Wednesday, June 5, 2024

D Day plus 80

During the night of June 6, 1944 24,000 Allied airborne troops parachuted in Normandy and the pathfinders seized strategic crossroads to block the Wehrmacht from reinforcing the Nazi Atlantic Wall. Operation Overlord to liberate Europe was in motion.

At 6:03am 156,000 troops from Britain, Canada, and the USA conducted an amphibious assault on five beaches, which was the biggest naval invasion in history and included soldiers from the Nazi-occupied lands; Czechs, French, Poles, and the Norse. The five beaches varied in degrees of difficulty. Utah Beach was taken with minimal casualties.

The US Rangers assailing the cliffs of Pointe du Hoc encountered stiff resistance from the Germans.

Company E, 16th Infantry, 1st Infantry Division waded onto the Fox Green section of Omaha Beach and encountered the newly formed German 352nd Division when landing. During the initial landing two-thirds of Company E became casualties.

After a strong defense of Omaha Beach the US Army took the heights, suffering 2000 dead or wounded.

Gold Beach proved tough going as well as Juno Beach and Sword Beach.

My South Shore neighbor Mr. Reddington had been one of the first off the LST on Omaha Beach.

He never said a word about that horrifying experience nor any of the father's of friends who had participated in that grand endeavor, but they were proud to have been the best of the best on the First of Days bringing down the Nazi regime. He always spoke of freedom and its cost, especially for the soldiers of Mother Russia.
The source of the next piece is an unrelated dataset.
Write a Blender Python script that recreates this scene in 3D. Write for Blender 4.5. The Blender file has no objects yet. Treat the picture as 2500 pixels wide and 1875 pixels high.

His smile hid a reservoir of tears for lost comrades.

I salute them all.

The long and the short and the tall.

By August Paris was free, however the Nazis did not believe in surrender.

Same as today. Never again and those tw2o words include Palestine, the Ukraine, Syria, Yemen et al. End the Endless Wars.

Top Photo - Photo: Chief Photographer's Mate (CPHoM) Robert F. Sargent

Into the Jaws of Death

6 June 1944

This morning on my way to buy the NY Times I asked ten people was June 6, 1944 meant to them. Most shook their head. A middle school student said, "D-Day, my teacher mentioned it this morning."

See THE LONGEST DAY and SAVING PRIVATE RYAN.